Repeat the listing in full, preserving every character.

★ ★ ★ ★ ★ ★ ★

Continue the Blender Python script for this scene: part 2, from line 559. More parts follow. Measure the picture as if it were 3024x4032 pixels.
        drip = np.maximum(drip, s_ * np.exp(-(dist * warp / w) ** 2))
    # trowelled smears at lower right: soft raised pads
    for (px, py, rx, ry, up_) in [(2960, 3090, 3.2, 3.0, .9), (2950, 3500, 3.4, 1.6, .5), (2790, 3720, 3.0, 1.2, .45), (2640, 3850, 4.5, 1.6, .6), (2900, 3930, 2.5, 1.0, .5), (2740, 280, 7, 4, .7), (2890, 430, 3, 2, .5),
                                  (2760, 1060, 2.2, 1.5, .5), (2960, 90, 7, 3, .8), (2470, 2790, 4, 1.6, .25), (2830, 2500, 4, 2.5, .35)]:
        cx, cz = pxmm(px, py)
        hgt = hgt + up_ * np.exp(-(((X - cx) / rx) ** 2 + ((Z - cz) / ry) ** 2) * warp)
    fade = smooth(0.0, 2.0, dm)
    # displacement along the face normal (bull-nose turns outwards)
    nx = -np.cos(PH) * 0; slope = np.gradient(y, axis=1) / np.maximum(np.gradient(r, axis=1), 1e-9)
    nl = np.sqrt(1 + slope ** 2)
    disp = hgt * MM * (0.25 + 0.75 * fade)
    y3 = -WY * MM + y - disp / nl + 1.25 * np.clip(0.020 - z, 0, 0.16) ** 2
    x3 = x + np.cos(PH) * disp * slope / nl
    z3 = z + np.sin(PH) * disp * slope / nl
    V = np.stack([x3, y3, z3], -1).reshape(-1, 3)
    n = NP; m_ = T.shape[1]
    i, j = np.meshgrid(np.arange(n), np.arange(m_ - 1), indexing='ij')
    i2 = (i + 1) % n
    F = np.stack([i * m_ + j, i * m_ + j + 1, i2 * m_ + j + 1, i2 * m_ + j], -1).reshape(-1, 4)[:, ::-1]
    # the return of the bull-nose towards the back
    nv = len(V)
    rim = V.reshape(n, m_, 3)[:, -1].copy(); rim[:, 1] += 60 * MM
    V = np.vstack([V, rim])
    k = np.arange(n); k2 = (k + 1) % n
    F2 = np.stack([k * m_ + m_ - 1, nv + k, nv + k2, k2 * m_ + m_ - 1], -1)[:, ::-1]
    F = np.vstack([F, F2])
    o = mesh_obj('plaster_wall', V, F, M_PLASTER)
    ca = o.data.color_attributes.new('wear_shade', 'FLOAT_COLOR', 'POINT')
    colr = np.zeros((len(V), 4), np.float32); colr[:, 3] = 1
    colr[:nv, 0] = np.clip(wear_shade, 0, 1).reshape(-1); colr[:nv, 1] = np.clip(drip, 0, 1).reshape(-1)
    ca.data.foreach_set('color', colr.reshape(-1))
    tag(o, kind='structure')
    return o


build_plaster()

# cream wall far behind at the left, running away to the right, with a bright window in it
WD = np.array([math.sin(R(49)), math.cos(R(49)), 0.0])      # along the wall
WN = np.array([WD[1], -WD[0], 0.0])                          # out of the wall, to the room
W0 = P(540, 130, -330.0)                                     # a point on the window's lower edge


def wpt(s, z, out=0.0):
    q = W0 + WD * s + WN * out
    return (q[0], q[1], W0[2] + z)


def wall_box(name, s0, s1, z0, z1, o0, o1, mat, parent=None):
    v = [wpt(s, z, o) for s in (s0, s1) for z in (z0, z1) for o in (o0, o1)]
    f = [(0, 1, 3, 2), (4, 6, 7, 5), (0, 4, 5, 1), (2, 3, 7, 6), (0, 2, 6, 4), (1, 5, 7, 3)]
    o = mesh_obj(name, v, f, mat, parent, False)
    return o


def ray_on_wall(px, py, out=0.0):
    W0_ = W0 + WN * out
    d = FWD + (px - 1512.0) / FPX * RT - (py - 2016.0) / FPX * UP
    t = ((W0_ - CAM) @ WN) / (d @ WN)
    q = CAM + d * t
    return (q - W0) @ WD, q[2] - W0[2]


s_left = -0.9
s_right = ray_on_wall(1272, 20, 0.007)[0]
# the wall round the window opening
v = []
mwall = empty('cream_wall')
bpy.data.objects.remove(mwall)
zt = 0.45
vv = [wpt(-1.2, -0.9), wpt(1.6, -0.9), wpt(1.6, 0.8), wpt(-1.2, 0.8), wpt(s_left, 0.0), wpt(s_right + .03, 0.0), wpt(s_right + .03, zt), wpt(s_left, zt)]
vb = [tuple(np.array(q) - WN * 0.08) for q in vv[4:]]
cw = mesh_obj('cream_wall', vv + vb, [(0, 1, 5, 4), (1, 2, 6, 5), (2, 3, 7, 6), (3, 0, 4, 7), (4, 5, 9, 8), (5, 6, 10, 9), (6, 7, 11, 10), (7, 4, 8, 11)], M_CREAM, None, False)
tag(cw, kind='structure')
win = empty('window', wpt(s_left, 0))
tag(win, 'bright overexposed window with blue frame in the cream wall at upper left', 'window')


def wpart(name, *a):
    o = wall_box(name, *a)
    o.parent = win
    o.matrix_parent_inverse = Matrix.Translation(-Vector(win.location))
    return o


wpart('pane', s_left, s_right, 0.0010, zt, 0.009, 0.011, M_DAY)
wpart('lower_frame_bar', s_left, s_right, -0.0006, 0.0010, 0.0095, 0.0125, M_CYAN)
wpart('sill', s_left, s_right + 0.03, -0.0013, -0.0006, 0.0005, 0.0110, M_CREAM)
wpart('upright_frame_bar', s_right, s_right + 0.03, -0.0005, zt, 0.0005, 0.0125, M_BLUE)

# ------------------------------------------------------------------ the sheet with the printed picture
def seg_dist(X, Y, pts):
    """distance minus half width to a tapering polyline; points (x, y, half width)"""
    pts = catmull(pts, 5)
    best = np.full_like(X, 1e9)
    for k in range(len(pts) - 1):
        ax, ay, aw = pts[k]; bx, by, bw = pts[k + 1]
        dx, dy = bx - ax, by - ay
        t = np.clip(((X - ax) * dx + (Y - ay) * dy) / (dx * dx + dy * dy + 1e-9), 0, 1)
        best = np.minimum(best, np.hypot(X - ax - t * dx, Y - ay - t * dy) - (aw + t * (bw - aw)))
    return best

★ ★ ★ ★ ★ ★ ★

The result:
Continue the Blender Python script for this scene: part 2, from line 559. More parts follow. Measure the picture as if it were 3024x4032 pixels.
        drip = np.maximum(drip, s_ * np.exp(-(dist * warp / w) ** 2))
    # trowelled smears at lower right: soft raised pads
    for (px, py, rx, ry, up_) in [(2960, 3090, 3.2, 3.0, .9), (2950, 3500, 3.4, 1.6, .5), (2790, 3720, 3.0, 1.2, .45), (2640, 3850, 4.5, 1.6, .6), (2900, 3930, 2.5, 1.0, .5), (2740, 280, 7, 4, .7), (2890, 430, 3, 2, .5),
                                  (2760, 1060, 2.2, 1.5, .5), (2960, 90, 7, 3, .8), (2470, 2790, 4, 1.6, .25), (2830, 2500, 4, 2.5, .35)]:
        cx, cz = pxmm(px, py)
        hgt = hgt + up_ * np.exp(-(((X - cx) / rx) ** 2 + ((Z - cz) / ry) ** 2) * warp)
    fade = smooth(0.0, 2.0, dm)
    # displacement along the face normal (bull-nose turns outwards)
    nx = -np.cos(PH) * 0; slope = np.gradient(y, axis=1) / np.maximum(np.gradient(r, axis=1), 1e-9)
    nl = np.sqrt(1 + slope ** 2)
    disp = hgt * MM * (0.25 + 0.75 * fade)
    y3 = -WY * MM + y - disp / nl + 1.25 * np.clip(0.020 - z, 0, 0.16) ** 2
    x3 = x + np.cos(PH) * disp * slope / nl
    z3 = z + np.sin(PH) * disp * slope / nl
    V = np.stack([x3, y3, z3], -1).reshape(-1, 3)
    n = NP; m_ = T.shape[1]
    i, j = np.meshgrid(np.arange(n), np.arange(m_ - 1), indexing='ij')
    i2 = (i + 1) % n
    F = np.stack([i * m_ + j, i * m_ + j + 1, i2 * m_ + j + 1, i2 * m_ + j], -1).reshape(-1, 4)[:, ::-1]
    # the return of the bull-nose towards the back
    nv = len(V)
    rim = V.reshape(n, m_, 3)[:, -1].copy(); rim[:, 1] += 60 * MM
    V = np.vstack([V, rim])
    k = np.arange(n); k2 = (k + 1) % n
    F2 = np.stack([k * m_ + m_ - 1, nv + k, nv + k2, k2 * m_ + m_ - 1], -1)[:, ::-1]
    F = np.vstack([F, F2])
    o = mesh_obj('plaster_wall', V, F, M_PLASTER)
    ca = o.data.color_attributes.new('wear_shade', 'FLOAT_COLOR', 'POINT')
    colr = np.zeros((len(V), 4), np.float32); colr[:, 3] = 1
    colr[:nv, 0] = np.clip(wear_shade, 0, 1).reshape(-1); colr[:nv, 1] = np.clip(drip, 0, 1).reshape(-1)
    ca.data.foreach_set('color', colr.reshape(-1))
    tag(o, kind='structure')
    return o


build_plaster()

# cream wall far behind at the left, running away to the right, with a bright window in it
WD = np.array([math.sin(R(49)), math.cos(R(49)), 0.0])      # along the wall
WN = np.array([WD[1], -WD[0], 0.0])                          # out of the wall, to the room
W0 = P(540, 130, -330.0)                                     # a point on the window's lower edge


def wpt(s, z, out=0.0):
    q = W0 + WD * s + WN * out
    return (q[0], q[1], W0[2] + z)


def wall_box(name, s0, s1, z0, z1, o0, o1, mat, parent=None):
    v = [wpt(s, z, o) for s in (s0, s1) for z in (z0, z1) for o in (o0, o1)]
    f = [(0, 1, 3, 2), (4, 6, 7, 5), (0, 4, 5, 1), (2, 3, 7, 6), (0, 2, 6, 4), (1, 5, 7, 3)]
    o = mesh_obj(name, v, f, mat, parent, False)
    return o


def ray_on_wall(px, py, out=0.0):
    W0_ = W0 + WN * out
    d = FWD + (px - 1512.0) / FPX * RT - (py - 2016.0) / FPX * UP
    t = ((W0_ - CAM) @ WN) / (d @ WN)
    q = CAM + d * t
    return (q - W0) @ WD, q[2] - W0[2]


s_left = -0.9
s_right = ray_on_wall(1272, 20, 0.007)[0]
# the wall round the window opening
v = []
mwall = empty('cream_wall')
bpy.data.objects.remove(mwall)
zt = 0.45
vv = [wpt(-1.2, -0.9), wpt(1.6, -0.9), wpt(1.6, 0.8), wpt(-1.2, 0.8), wpt(s_left, 0.0), wpt(s_right + .03, 0.0), wpt(s_right + .03, zt), wpt(s_left, zt)]
vb = [tuple(np.array(q) - WN * 0.08) for q in vv[4:]]
cw = mesh_obj('cream_wall', vv + vb, [(0, 1, 5, 4), (1, 2, 6, 5), (2, 3, 7, 6), (3, 0, 4, 7), (4, 5, 9, 8), (5, 6, 10, 9), (6, 7, 11, 10), (7, 4, 8, 11)], M_CREAM, None, False)
tag(cw, kind='structure')
win = empty('window', wpt(s_left, 0))
tag(win, 'bright overexposed window with blue frame in the cream wall at upper left', 'window')


def wpart(name, *a):
    o = wall_box(name, *a)
    o.parent = win
    o.matrix_parent_inverse = Matrix.Translation(-Vector(win.location))
    return o


wpart('pane', s_left, s_right, 0.0010, zt, 0.009, 0.011, M_DAY)
wpart('lower_frame_bar', s_left, s_right, -0.0006, 0.0010, 0.0095, 0.0125, M_CYAN)
wpart('sill', s_left, s_right + 0.03, -0.0013, -0.0006, 0.0005, 0.0110, M_CREAM)
wpart('upright_frame_bar', s_right, s_right + 0.03, -0.0005, zt, 0.0005, 0.0125, M_BLUE)

# ------------------------------------------------------------------ the sheet with the printed picture
def seg_dist(X, Y, pts):
    """distance minus half width to a tapering polyline; points (x, y, half width)"""
    pts = catmull(pts, 5)
    best = np.full_like(X, 1e9)
    for k in range(len(pts) - 1):
        ax, ay, aw = pts[k]; bx, by, bw = pts[k + 1]
        dx, dy = bx - ax, by - ay
        t = np.clip(((X - ax) * dx + (Y - ay) * dy) / (dx * dx + dy * dy + 1e-9), 0, 1)
        best = np.minimum(best, np.hypot(X - ax - t * dx, Y - ay - t * dy) - (aw + t * (bw - aw)))
    return best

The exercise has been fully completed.